» **Direction**
Everything from the line containing "Model this scene" through the line containing "UsdGeom.Scope.Define(stage, '/World/Looks')" must be written out exactly, and nothing more; leave any pictures out.

» **Extracted material**
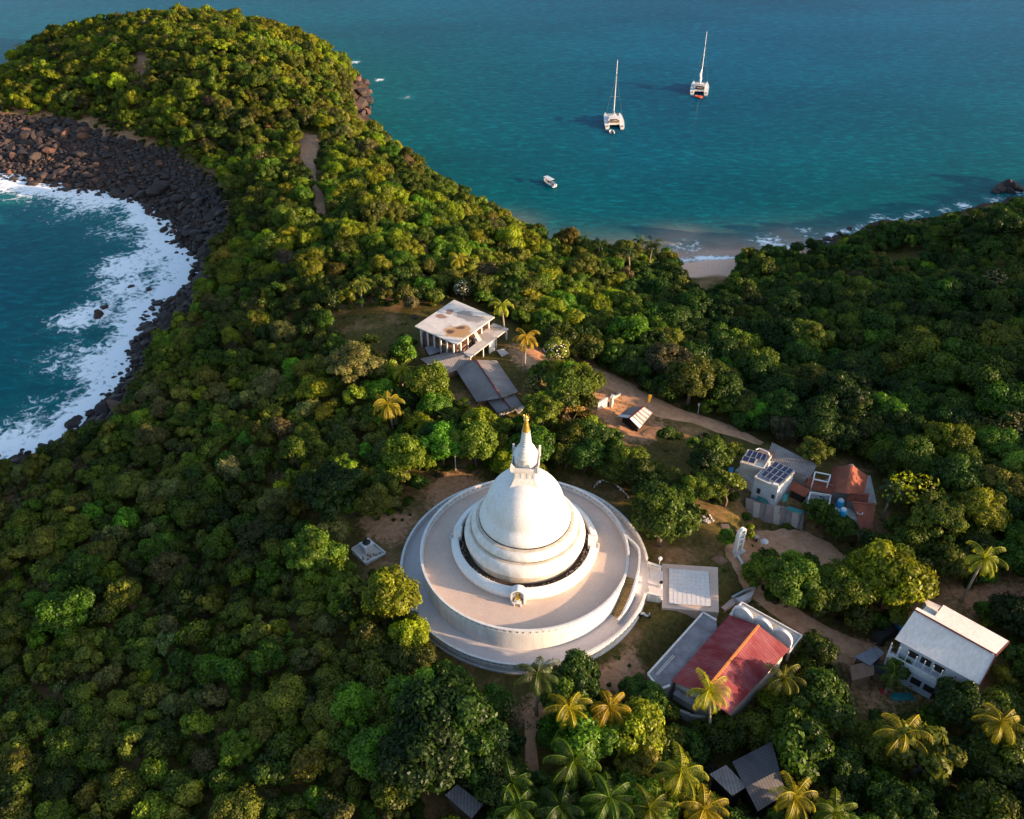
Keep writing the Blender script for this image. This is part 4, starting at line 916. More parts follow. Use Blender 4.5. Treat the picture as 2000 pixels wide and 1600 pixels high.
M['slab'] = stained('stained_roof_slab', (.60, .54, .49), sp); xs, ys = W(968, 642, z2); M['slab2'] = stained('stained_porch_slab', (.52, .46, .42), [(xs, ys, 1.2, .8, (.25, .2, .18)), (*W(948, 658, z2), 1.5, 1.6, (.36, .31, .28))])
m = MB(); m.slab([A, D, Cc, B], .22); m.build('roof_slab', 'slab', hs)
up = Vector((0, 0, 1)); m = MB()
for P_, Q_, k in ((A, D, 6), (D, Cc, 5), (Cc, B, 4), (B, A, 4)):
    for i in range(k):
        p = P_.lerp(Q_, (i + .5) / k); p = p + ((A + Cc) / 2 - p).normalized() * .5; m.box((p.x, p.y, (z1 + zg) / 2 - .25), (.28, .28, z1 - zg - .1), R(-30))
m.build('columns', 'white', hs)
m = MB(); q = shrink([(p.x, p.y) for p in (A, D, Cc, B)], 2.6); m.prism(q, zg - .5, z1 - .25); m.prism(shrink([(p.x, p.y) for p in (A, D, Cc, B)], .95), zg - .5, z1 - 2.0); m.build('walls', 'brick', hs)
E_ = [V3(956, 632, z2), V3(993, 641, z2), V3(918, 699, z2), V3(900, 690, z2), V3(930, 668, z2), V3(945, 655, z2)]
E_ = [V3(964, 631, z2), V3(993, 642, z2), V3(919, 698, z2), V3(905, 689, z2), V3(930, 670, z2), V3(925, 660, z2)]
m = MB(); m.slab(E_, .2); m.build('porch_slab', 'slab2', hs); m = MB()
for u, v in [(991, 643), (970, 659), (945, 676), (920, 696), (908, 689)]:
    p = V3(u, v, z2); m.box((p.x - .2, p.y + .25, (z2 + zg) / 2 - .2), (.24, .24, z2 - zg - .05), R(-30))
m.build('porch_columns', 'white', hs)
a, b = V3(955, 672, z2 - .3), V3(966, 664, z2 - .3); m = MB(); m.beam((a.x, a.y, 19.0), (b.x, b.y, 19.0), .15, 2.5); m.build('white_wall', 'white', hs)
m = MB(); m.slab([V3(923, 646, z1 - .4), V3(929, 644, z1 - .4), V3(941, 664, z2), V3(934, 668, z2)], .14); m.build('stair_slab', 'slab2', hs)
m = MB(); q = [W(909, 682, 19), W(925, 690, 19), W(940, 675, 19), W(925, 668, 19)]; m.prism(q, zg - .4, 19.6); m.build('inner_room', 'dark', hs)
for pts, z, mt, nm, lb in (([(830, 678), (852, 674), (862, 686), (838, 694)], 19.2, 'grey_flat', 'awning_roof', 'low grey awning roof left of the flat concrete house'),
                           ([(970, 684), (983, 681), (994, 690), (980, 697)], 18.6, 'concrete', 'awning_roof', 'tiny tilted grey roof right of the porch of the concrete house')):
    P_ = [V3(u, v, z - .3 * (k > 1)) for k, (u, v) in enumerate(pts)]; c_ = centroid(P_); t = thing(nm, lb, 'awning', (c_.x, c_.y, zg)); m = MB(); m.slab(P_, .08); m.build('sheet', mt, t)
    m = MB()
    for p in P_: m.cyl((p.x * .96 + c_.x * .04, p.y * .96 + c_.y * .04, zg - .2), (p.x * .96 + c_.x * .04, p.y * .96 + c_.y * .04, p.z - .08), .06, n=6)
    m.build('posts', 'wood', t)
gable('shed', 'grey gabled shed with pinkish ridge joined to the left end of the long shed', 'shed', (834, 711), (912, 692), (821, 701), (900, 681), (858, 734), (926, 712), 20.4, 19.4, 17.8, 'grey_sheet', 'brick', ridge=None)
gable('shed', 'long grey sheet roofed shed with maroon ridge running towards the stupa', 'shed', (929, 703), (979, 777), (891, 722), (931, 785), (970, 704), (1012, 765), 20.7, 19.3, 17.8, 'grey_sheet', 'brick', ridge='maroon')
gable('shed', 'lower grey end shed with dark doorway behind the gilded spire', 'shed', (981, 779), (996, 797), (952, 783), (972, 806), (1004, 768), (1020, 792), 19.8, 18.9, 17.2, 'grey_sheet', 'cream', ridge='maroon')
P_ = [V3(878, 786, 17.9), V3(886, 795, 17.9), V3(922, 787, 17.9), V3(906, 779, 17.9)]; t = thing('rubble_roof', 'small grey roof sheet littered with rubble among the trees', 'roof', (*centroid(P_).xy, 16.8)); m = MB(); m.slab(P_, .1); m.build('sheet', 'grey_flat', t)
m = MB(); m.prism(shrink([p.xy for p in P_], .5), 16, 17.8); m.build('walls', 'brick', t)
m = MB(); rr = random.Random(5)
for k in range(24): p = P_[0].lerp(P_[3], rr.random()).lerp(P_[1].lerp(P_[2], rr.random()), rr.random()); m.box(p + Vector((0, 0, .08)), (rr.uniform(.1, .4), rr.uniform(.1, .3), .12), rr.random() * 3)
m.build('rubble', 'pale_rock', t)
P_ = [V3(1003, 797, 17.9), V3(1013, 788, 17.9), V3(1026, 795, 17.9), V3(1012, 808, 17.9)]; t = tag(MB().slab(P_, .12).build('corner_slab', 'white', None, loc=P_[0]), 'small sunlit white slab beside the end of the grey shed', 'slab')
m = MB(); m.prism(shrink([p.xy for p in P_], .3), 16, 17.8); m.build('support', 'cream', t); 

# striped shelter on the road
t, (r0, r1, e0, e1, f0, f1) = gable('roadside_shelter', 'small gabled shelter with striped right roof slope beside the dirt road', 'shelter', (1257, 794), (1229, 817), (1226, 797), (1206, 814), (1275, 806), (1249, 837), 17.0, 15.7, 14.0, 'grey_sheet', 'dark', over=.7, ridge='maroon')
m = MB()
for k in range(5):
    q = k / 5 + .08; m.slab([(r0.lerp(r1, q)).lerp(f0.lerp(f1, q), .06) + up * .06, (r0.lerp(r1, q)).lerp(f0.lerp(f1, q), .94) + up * .06, (r0.lerp(r1, q + .09)).lerp(f0.lerp(f1, q + .09), .94) + up * .06, (r0.lerp(r1, q + .09)).lerp(f0.lerp(f1, q + .09), .06) + up * .06], .03)
m.build('pale_strips', 'cream', t)
m = MB(); m.slab([r1.lerp(r0, .16) + up * .07, f1.lerp(f0, .16) + up * .07, f1 + up * .07, r1 + up * .07], .04); m.slab([e1 + up * .07, e1.lerp(e0, .25) + up * .07, r1.lerp(r0, .2) + up * .07, r1 + up * .07][::-1], .04); m.build('white_edge', 'white_clean', t)
x, y = W(1265, 796, 14.2); t = thing('flag_pole', 'yellow cloth banner on a pole behind the striped shelter', 'banner', (x, y, 14.0)); m = MB(); m.cyl((x, y, 13.8), (x, y, 17.3), .05, n=6); m.build('pole', 'wood', t)
m = MB(); m.slab([(x, y, 17.3), (x + .55, y - .1, 17.1), (x + .3, y - .1, 15.6), (x - .15, y, 15.3)], .03); m.box((x + .1, y - .04, 16.3), (.45, .04, 1.7), R(-10)); m.build('banner', 'yellow', t)
for (u0, v0), (u1, v1), h_, th, lb in (((1166, 800), (1185, 793), 1.7, .3, 'stub of white wall beside the dirt road'), ((1192, 797), (1196, 788), 2.1, .45, 'single white pillar left of the striped shelter'),
                                   ((1197, 780), (1212, 772), .5, .15, 'low white kerb wall at the corner of the dirt road')):
    a, b = Vector(ground_hit(u0, v0)), Vector(ground_hit(u1, v1)); m = MB(); zc_ = (a.z + b.z) / 2; m.beam((a.x, a.y, zc_ + h_ / 2 - .3), (b.x, b.y, zc_ + h_ / 2 - .3), th, h_ + .6)
    m.beam((a.x, a.y, zc_ + h_ + .04), (b.x, b.y, zc_ + h_ + .04), th + .1, .1); tag(m.build('wall_stub', 'cream', None, loc=a), lb, 'wall')

# ------------------------------------------------------------------ house cluster with solar panels and clay roofs
ZG = 14.4
def solar_array(t, A, B, D, nx_, ny_, lift=.12, label=None):
    """A-B along the columns, A-D along the rows, all on the roof plane"""
    ux, uy = B - A, D - A; nrm = ux.cross(uy).normalized(); nrm = nrm if nrm.z > 0 else -nrm
    for i in range(nx_):
        for j in range(ny_):
            a = A + ux * ((i + .04) / nx_) + uy * ((j + .03) / ny_) + nrm * lift; sx = ux * (.92 / nx_); sy = uy * (.94 / ny_); m = MB(); m.slab([a, a + sx, a + sx + sy, a + sy], .05)
            o = m.build('solar_panel', 'solar', t); m = MB()
            for p, q in ((a, a + sx), (a + sx, a + sx + sy), (a + sx + sy, a + sy), (a + sy, a)): m.beam(p + nrm * .012, q + nrm * .012, .06, .05)
            m.build('frame', 'metal', o)
zr = 18.3
A, B, Cc, D = V3(1474, 934, zr), V3(1506, 903, zr), V3(1551, 923, zr), V3(1521, 956, zr)
D = A + (Cc - B)
t = thing('solar_house', 'pale two storey house with a roof full of solar panels', 'house', (*((A + Cc) / 2).xy, ZG))
m = MB(); m.prism([p.xy for p in (A, D, Cc, B)], ZG - 2.0, zr); m.build('walls', 'pale_blue', t)
m = MB(); wallbox(m, [p.xy for p in (A, D, Cc, B)], zr - .1, zr + .28, .22); m.build('parapet', 'cream', t)
A2, B2, D2 = A.lerp(B, .14).lerp(D.lerp(Cc, .14), .10), A.lerp(B, .97).lerp(D.lerp(Cc, .97), .16), D.lerp(Cc, .14).lerp(A.lerp(B, .14), .06)
solar_array(t, A2 + up * .25, D2 + up * .25, B2 + up * .55, 4, 3)
m = MB(); P_, Q_ = A.lerp(D, .82), A.lerp(D, .94); m.beam((P_.x, P_.y - .02, 16.4), (Q_.x, Q_.y - .02, 16.4), .3, .7); 
P_, Q_ = A.lerp(D, .2), A.lerp(D, .34); m.beam((P_.x, P_.y - .02, 16.2), (Q_.x, Q_.y - .02, 16.2), .3, .9); m.build('window', 'glass', t)
p = D.lerp(A, .12) + up * .5; m = MB(); m.box(p, (.9, .5, .5), R(-25)); m.build('roof_vent', 'white_clean', t)
zr2 = 18.6
A, B, D = V3(1446, 905, zr2), V3(1461, 881, zr2), V3(1491, 917, zr2); Cc = B + (D - A)
t2 = thing('solar_house', 'cream house with one row of solar panels left of the big solar roof', 'house', (*((A + Cc) / 2).xy, ZG))
m = MB(); m.prism([p.xy for p in (A, D, Cc, B)], ZG - 1, zr2); m.build('walls', 'cream', t2)
m = MB(); wallbox(m, [p.xy for p in (A, D, Cc, B)], zr2 - .1, zr2 + .3, .2); m.build('parapet', 'cream', t2)
solar_array(t2, A.lerp(B, .45).lerp(D.lerp(Cc, .45), .05) + up * .3, D.lerp(Cc, .45).lerp(A.lerp(B, .45), .12) + up * .3, A.lerp(B, .88).lerp(D.lerp(Cc, .88), .05) + up * .6, 4, 1)
solar_array(t2, A.lerp(B, .08) + up * .3, A.lerp(D, .55).lerp(B.lerp(Cc, .55), .08) + up * .3, A.lerp(B, .38) + up * .55, 2, 1)
Q4 = [V3(1436, 918, 16.4), V3(1452, 905, 16.4), V3(1492, 925, 16.4), V3(1474, 945, 16.4)]
m = MB(); m.prism([p.xy for p in Q4], ZG - 2, 16.3); m.build('lower_terrace', 'cream', t2)
m = MB(); fr_ = [V3(1475, 886, 18.7), V3(1477, 878, 19.6), V3(1483, 876, 19.6), V3(1501, 884, 19.6), V3(1503, 890, 18.7)]; m.tube(fr_, .12, 6); tag(m.build('pipe_frame', 'white_clean', None, loc=fr_[0]), 'bent white pipe frame behind the cream solar house', 'frame')
m = MB(); q = [V3(1476, 884, 18.2), V3(1503, 893, 18.2), V3(1515, 880, 18.2), V3(1488, 872, 18.2)]; m.prism([p.xy for p in q], ZG - .5, 17.9); tag(m.build('brick_lean_to', 'brick', None, loc=(q[0].x, q[0].y, ZG)), 'brown brick lean-to with open top behind the solar houses', 'outbuilding')
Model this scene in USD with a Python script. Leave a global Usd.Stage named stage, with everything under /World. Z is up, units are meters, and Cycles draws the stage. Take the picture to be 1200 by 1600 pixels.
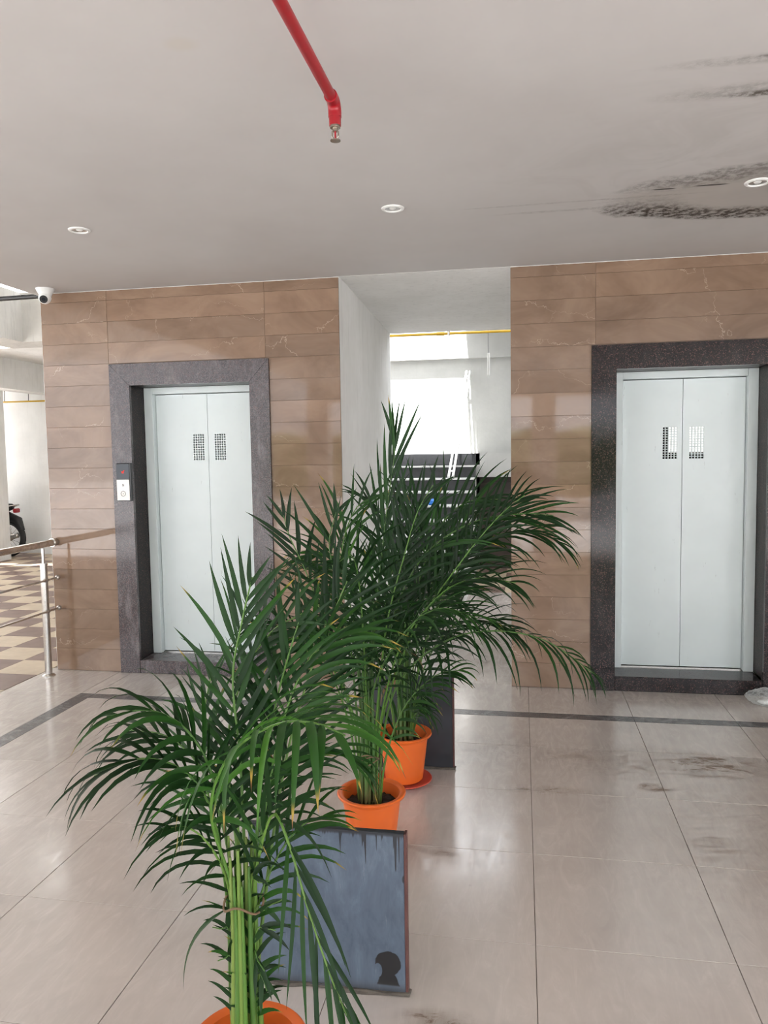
import math, random
import numpy as np
import trimesh
from shapely.geometry import Polygon, box as sbox, Point
from shapely import union_all
from pxr import Usd, UsdGeom, UsdLux, UsdShade, Gf, Sdf, Vt
import usdkit, meshkit

random.seed(7)
rng = np.random.default_rng(7)
stage = Usd.Stage.CreateInMemory()
UsdGeom.SetStageUpAxis(stage, 'Z')
UsdGeom.Xform.Define(stage, '/World')
UsdGeom.Scope.Define(stage, '/World/Looks')

# ------------------------------------------------------------------ camera, sky, sun, exposure
CAM_POS = (0.0, 0.0, 1.6)
R_ = (0.98427267, 0.17596888, -0.01556518)
U_ = (0.0023006, 0.07533426, 0.99715568)
F_ = (-0.17664096, 0.98150889, -0.07374462)
cam = UsdGeom.Camera.Define(stage, '/World/camera')
cam.CreateHorizontalApertureAttr(36.0)
cam.CreateVerticalApertureAttr(48.0)
cam.CreateFocalLengthAttr(36.0 * 1200.107 / 1200.0)
cam.CreateClippingRangeAttr(Gf.Vec2f(0.05, 2000))
m = Gf.Matrix4d(*R_, 0, *U_, 0, *[-a for a in F_], 0, *CAM_POS, 1)
UsdGeom.Xformable(cam).AddTransformOp().Set(m)
EXPOSURE = 0.36
cam.CreateExposureAttr(EXPOSURE)
SUN_TO = np.array([-0.09, -0.33, 1.0])
SUN_TO /= np.linalg.norm(SUN_TO)


class Ref:
    def __init__(s, n, o):
        s.n, s.o = n, o


class Node:
    def __init__(s, name):
        s.__dict__['name'] = name

    def __getattr__(s, o):
        return Ref(s.name, o)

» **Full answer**
Model this scene in USD with a Python script. Leave a global Usd.Stage named stage, with everything under /World. Z is up, units are meters, and Cycles draws the stage. Take the picture to be 1200 by 1600 pixels.
import math, random
import numpy as np
import trimesh
from shapely.geometry import Polygon, box as sbox, Point
from shapely import union_all
from pxr import Usd, UsdGeom, UsdLux, UsdShade, Gf, Sdf, Vt
import usdkit, meshkit

random.seed(7)
rng = np.random.default_rng(7)
stage = Usd.Stage.CreateInMemory()
UsdGeom.SetStageUpAxis(stage, 'Z')
UsdGeom.Xform.Define(stage, '/World')
UsdGeom.Scope.Define(stage, '/World/Looks')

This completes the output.